The session, moderated by Dr Anwar Shah, associate professor Quaid-i-Azam University (QAU) and co-principal investigator, was addressed by Dr Salman Ahmed Shaikh, assistant professor SZABIST and principal investigator of the project.
Syed Abu Ahmad Akif, senior research fellow IPS and former cabinet secretary, Muhammad Mustafa Khan, technical advisor, GIZ, Naufil Shahrukh, GM Operations IPS, Jamil Afridi, assistant director IT, Zakat and Ushr Department, Khyber Pakhtunkhwa, Dr Muhammad Ayub, director Riphah International University, Ghazala Ghalib, lecturer IIUI, Dr Ikram ul Haq, secretary Council of Islamic Ideology (CII), Zubair Ahmad, a PhD scholar at Malaysia National University, Mufti Fawad Ali, resident member Sharia Board, ZTBL, Abdul Quddus Suhaib, chairman Department of Islamic Studies, Bahauddin Zakariya University, Multan, Jamila Achakzai, journalist at The News, Mufti Abu Bakar, member Sharia Board, Silk Bank, and Khalid Rahman, chairman IPS, also voiced their remarks in the session.
Dr Salman Shaikh presented his findings about the structure, mandate, and working of the district and local zakat offices, the allocation of funds in various programs, and the prevalent issues in the identification and selection of beneficiaries as well as the disbursement and auditing process of zakat funds. The findings were gathered through different field visits in the Punjab and KP provinces and interactions with stakeholders, including zakat administrators and zakat beneficiaries.
The speaker highlighted the gaps and issues in different dimensions of the zakat system in Pakistan. Of these shortcomings, as presented by Dr Salman, the absence of active participation of people, the public trust deficit towards the government on matters relating to the handling and disbursement of zakat, the high cost of zakat administration, increased exemptions, political interference, population increase, and obstacles to data sharing are prominent in zakat administration.

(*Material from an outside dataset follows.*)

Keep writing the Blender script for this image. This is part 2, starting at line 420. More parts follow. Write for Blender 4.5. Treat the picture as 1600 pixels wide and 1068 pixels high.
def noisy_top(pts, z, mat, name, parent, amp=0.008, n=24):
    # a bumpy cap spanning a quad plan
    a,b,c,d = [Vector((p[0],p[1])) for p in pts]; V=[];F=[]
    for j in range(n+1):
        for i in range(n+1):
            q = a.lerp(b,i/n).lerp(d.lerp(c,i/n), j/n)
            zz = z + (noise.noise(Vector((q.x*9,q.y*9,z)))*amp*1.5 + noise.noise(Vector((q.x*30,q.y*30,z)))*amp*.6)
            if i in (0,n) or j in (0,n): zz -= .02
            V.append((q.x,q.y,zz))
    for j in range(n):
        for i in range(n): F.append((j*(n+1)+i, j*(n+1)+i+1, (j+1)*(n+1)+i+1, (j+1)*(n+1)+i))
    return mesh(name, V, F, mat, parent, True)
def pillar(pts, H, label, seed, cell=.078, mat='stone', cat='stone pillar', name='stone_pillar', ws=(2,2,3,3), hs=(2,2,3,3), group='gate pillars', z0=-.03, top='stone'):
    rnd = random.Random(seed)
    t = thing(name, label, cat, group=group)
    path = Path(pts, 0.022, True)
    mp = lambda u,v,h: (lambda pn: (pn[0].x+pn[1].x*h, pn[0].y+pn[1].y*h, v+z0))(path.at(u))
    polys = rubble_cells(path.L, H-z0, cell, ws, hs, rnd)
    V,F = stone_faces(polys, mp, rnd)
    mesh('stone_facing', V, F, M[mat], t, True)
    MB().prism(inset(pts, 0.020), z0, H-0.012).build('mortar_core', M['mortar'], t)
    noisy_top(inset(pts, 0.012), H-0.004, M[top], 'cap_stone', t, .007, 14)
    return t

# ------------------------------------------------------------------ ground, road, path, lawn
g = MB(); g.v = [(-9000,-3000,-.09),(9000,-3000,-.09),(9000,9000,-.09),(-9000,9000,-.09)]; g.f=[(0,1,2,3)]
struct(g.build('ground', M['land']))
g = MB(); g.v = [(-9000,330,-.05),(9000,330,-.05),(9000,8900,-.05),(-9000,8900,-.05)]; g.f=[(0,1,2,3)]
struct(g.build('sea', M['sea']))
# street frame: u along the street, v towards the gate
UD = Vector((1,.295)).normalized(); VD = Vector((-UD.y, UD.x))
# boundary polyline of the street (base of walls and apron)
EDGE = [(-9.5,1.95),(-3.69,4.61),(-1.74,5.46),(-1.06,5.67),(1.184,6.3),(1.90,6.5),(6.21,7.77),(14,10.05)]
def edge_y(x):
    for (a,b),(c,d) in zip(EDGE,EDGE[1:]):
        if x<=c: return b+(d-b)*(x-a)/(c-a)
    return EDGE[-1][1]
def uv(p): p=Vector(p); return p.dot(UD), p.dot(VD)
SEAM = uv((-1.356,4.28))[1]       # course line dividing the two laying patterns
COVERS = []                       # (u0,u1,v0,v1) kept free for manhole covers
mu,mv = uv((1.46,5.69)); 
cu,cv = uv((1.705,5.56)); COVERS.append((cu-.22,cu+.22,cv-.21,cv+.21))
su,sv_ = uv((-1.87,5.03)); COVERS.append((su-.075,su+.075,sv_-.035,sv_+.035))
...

Moreover, the lack of adequate funds, the non-utilization of funds, and the lack of transparency are also some hindrances that make deserving beneficiaries more vulnerable to the volatile socio-economic situations of the country. These issues not only decelerate wealth circulation but also hinder socio-economic mobility, as indicated by the distribution of a meagre amount of Rs1,000 per month under Guzara Allowance in KP.
As discussed by the participants, awareness and understanding of different theoretical perspectives, development of efficient mechanisms, introduction of technology-based facilitation, and collective working and sharing of data with relevant institutions are critical to financial inclusivity, economic mobility, and social protection through Islamic social finance.
While concluding the session, Khalid Rahman pointed out that Pakistan is afflicted with several crises including bad governance, moral crisis, and administrative plight. These crises at the top level are eventually manifested through different sectors to the low level or vice versa. The present zakat system is also a reflection of such crises as the outcome of zakat collection at the government level is merely around Rs7 billion on the wealth of Rs280 billion.
These issues demand an innovative approach towards recommendations, which, in turn, need a keen assessment of the fundamental problems. Lastly, he emphasized that the larger economic picture of the world, where the dominant paradigm is capitalism and pursuance of national interests, can’t be ignored while developing concrete policy recommendations for the government to effectively implement them for social protection.